America was introduced to the, “thrill of victory and the agony of defeat,” with the iconic opening phrase that introduced ABC’s Wide-World of Sports for 38 years. The next line in the show’s opening reveals one of the reasons why we love sports: “the human drama of athletic competition.”
Athletic competition naturally breeds drama, which in turn breeds strong emotions.
Whether at the youth, high school, collegiate or professional level, coaches are intimately familiar with the emotional component of athletic competition. In fact, coaches count on emotions running high at some point during the season. These emotions should originate on the field of play during competition, but can often arise from the sidelines or in the stands.
There’s no shortage of stories about incidents between coaches and parents. Unfortunately, these altercations at times have escalated from verbal to physical.
Accordingly, it is incumbent on coaches to foster trust with players’ parents during the preseason.
There are a few steps a coach can take during the preseason in an attempt to mitigate potential issues:
- Hold a preseason meeting with parents to let them know that you are approachable. Parents can often be intimidated by coaches. Accordingly, they may be hesitant to speak directly to the coach and wait until their frustrations boil over before having their first interaction with the coach. Letting parents know you are willing to talk in an unemotional manner should help you to avoid these potential pitfalls of coaching.
- During the meeting with parents, as well during the initial meeting with the team, make sure to discuss playing time. If you are a youth coach, you may institute an equal playing time policy. If you are a high school coach, or coach a team that is a bit more serious about competition, you can discuss the merits that underlie playing time. For example, it may be talent and work ethic. However, if you decide to go in this direction, make sure to let parents and athletes know that during contests that have already been decided, you will insert players who normally do not get the majority of playing time.
- If parental over-involvement becomes an issue, then you can institute an email-only policy for all complaints. The policy allows coaches to digest the problem a parent has so the coach can formulate a thoughtful answer without involving emotions.
- Never speak with parents who are yelling at you or are emotionally charged, as nothing good can come from this type of coach-parent interaction.

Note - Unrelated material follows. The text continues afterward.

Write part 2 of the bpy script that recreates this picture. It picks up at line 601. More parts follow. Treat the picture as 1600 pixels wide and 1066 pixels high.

- If a parent does approach you in a heightened emotion state and demands to speak with you, kindly let them know you will be happy to discuss the issue at a later time. You can even offer to schedule a meeting for specific day in the near future.
- If you schedule a meeting with a parent, make sure to have a third-party sit in the meeting. This allows the coach to have an impartial party who can clarify points you attempt to make, recall any comments made during the meeting and–in worst-case scenarios–act as a witness to anything that may occur.
- During any coach-parent meeting, make sure to fully listen to the parent’s concerns and hear them out. Don’t interrupt. Often, people who are upset just want to vent and listening can alleviate their distress. Further, pay attention to your body language during your discussion, it can say either “I am listening” or “I don’t care.”
- Above all else, keep your composure even if the parent does not.
When the inevitable coach-parent conversation does arise, be sure to respond in a way that conveys respect and understanding. Of course, each situation is different. However, a few universal truths can make navigating this conversation a bit easier:
- If you don’t agree with the parent’s point-of-view, let the parent know that you can see their point-of-view and understand where they are coming from. This tactic can go a long way toward diffusing any potential issues.
- Make sure to initially acknowledge the child athlete’s strengths before discussing what they need to improve upon. Placing a compliment before something that can be deemed as a negative can often make the parent’s response a positive one.
If you only remember one point this season, it should be this: only through unemotional conversations can true understanding be had. It is through understanding that trust is built.